Begin DATASET EXCERPT

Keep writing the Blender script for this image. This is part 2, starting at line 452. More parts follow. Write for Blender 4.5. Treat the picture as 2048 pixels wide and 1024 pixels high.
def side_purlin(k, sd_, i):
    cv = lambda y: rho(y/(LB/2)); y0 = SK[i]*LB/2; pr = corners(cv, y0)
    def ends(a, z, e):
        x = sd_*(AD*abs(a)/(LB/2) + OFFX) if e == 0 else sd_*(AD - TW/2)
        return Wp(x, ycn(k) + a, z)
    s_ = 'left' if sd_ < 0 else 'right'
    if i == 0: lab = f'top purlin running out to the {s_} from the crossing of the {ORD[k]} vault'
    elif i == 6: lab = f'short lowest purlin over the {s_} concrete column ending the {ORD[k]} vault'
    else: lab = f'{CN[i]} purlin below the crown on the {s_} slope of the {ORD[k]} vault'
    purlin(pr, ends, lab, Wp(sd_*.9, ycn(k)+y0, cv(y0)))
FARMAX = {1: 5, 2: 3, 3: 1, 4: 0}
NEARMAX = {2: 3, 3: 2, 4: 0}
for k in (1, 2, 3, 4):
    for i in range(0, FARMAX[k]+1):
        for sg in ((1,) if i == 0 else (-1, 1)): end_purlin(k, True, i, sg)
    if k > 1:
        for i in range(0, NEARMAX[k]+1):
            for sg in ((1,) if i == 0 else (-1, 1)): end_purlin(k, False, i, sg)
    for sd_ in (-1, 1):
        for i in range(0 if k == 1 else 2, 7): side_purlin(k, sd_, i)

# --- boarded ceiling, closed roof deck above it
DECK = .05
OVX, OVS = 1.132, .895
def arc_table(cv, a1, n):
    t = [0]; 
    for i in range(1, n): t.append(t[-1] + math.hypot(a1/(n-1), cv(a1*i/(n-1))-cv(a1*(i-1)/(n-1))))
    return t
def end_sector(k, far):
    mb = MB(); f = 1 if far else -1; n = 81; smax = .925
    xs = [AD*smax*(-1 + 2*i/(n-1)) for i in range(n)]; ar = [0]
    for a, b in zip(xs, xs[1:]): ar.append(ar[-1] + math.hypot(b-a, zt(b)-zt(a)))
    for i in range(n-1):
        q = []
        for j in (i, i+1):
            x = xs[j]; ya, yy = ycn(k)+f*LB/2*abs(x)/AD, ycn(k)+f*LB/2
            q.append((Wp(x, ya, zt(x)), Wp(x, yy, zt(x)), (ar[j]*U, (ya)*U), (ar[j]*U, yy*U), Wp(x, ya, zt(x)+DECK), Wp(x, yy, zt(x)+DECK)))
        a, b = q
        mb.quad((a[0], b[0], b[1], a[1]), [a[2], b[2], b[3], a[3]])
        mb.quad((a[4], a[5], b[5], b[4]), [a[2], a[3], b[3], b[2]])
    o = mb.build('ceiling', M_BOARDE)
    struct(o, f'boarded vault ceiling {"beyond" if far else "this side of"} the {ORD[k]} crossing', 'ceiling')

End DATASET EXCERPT

=== WORK TO DO ===
Emit, unaltered, the lines from the top of the listing down through the line that holds "for i in range(0 if"; emit nothing else.

=== OUTPUT ===
Keep writing the Blender script for this image. This is part 2, starting at line 452. More parts follow. Write for Blender 4.5. Treat the picture as 2048 pixels wide and 1024 pixels high.
def side_purlin(k, sd_, i):
    cv = lambda y: rho(y/(LB/2)); y0 = SK[i]*LB/2; pr = corners(cv, y0)
    def ends(a, z, e):
        x = sd_*(AD*abs(a)/(LB/2) + OFFX) if e == 0 else sd_*(AD - TW/2)
        return Wp(x, ycn(k) + a, z)
    s_ = 'left' if sd_ < 0 else 'right'
    if i == 0: lab = f'top purlin running out to the {s_} from the crossing of the {ORD[k]} vault'
    elif i == 6: lab = f'short lowest purlin over the {s_} concrete column ending the {ORD[k]} vault'
    else: lab = f'{CN[i]} purlin below the crown on the {s_} slope of the {ORD[k]} vault'
    purlin(pr, ends, lab, Wp(sd_*.9, ycn(k)+y0, cv(y0)))
FARMAX = {1: 5, 2: 3, 3: 1, 4: 0}
NEARMAX = {2: 3, 3: 2, 4: 0}
for k in (1, 2, 3, 4):
    for i in range(0, FARMAX[k]+1):
        for sg in ((1,) if i == 0 else (-1, 1)): end_purlin(k, True, i, sg)
    if k > 1:
        for i in range(0, NEARMAX[k]+1):
            for sg in ((1,) if i == 0 else (-1, 1)): end_purlin(k, False, i, sg)
    for sd_ in (-1, 1):
        for i in range(0 if k == 1 else 2, 7): side_purlin(k, sd_, i)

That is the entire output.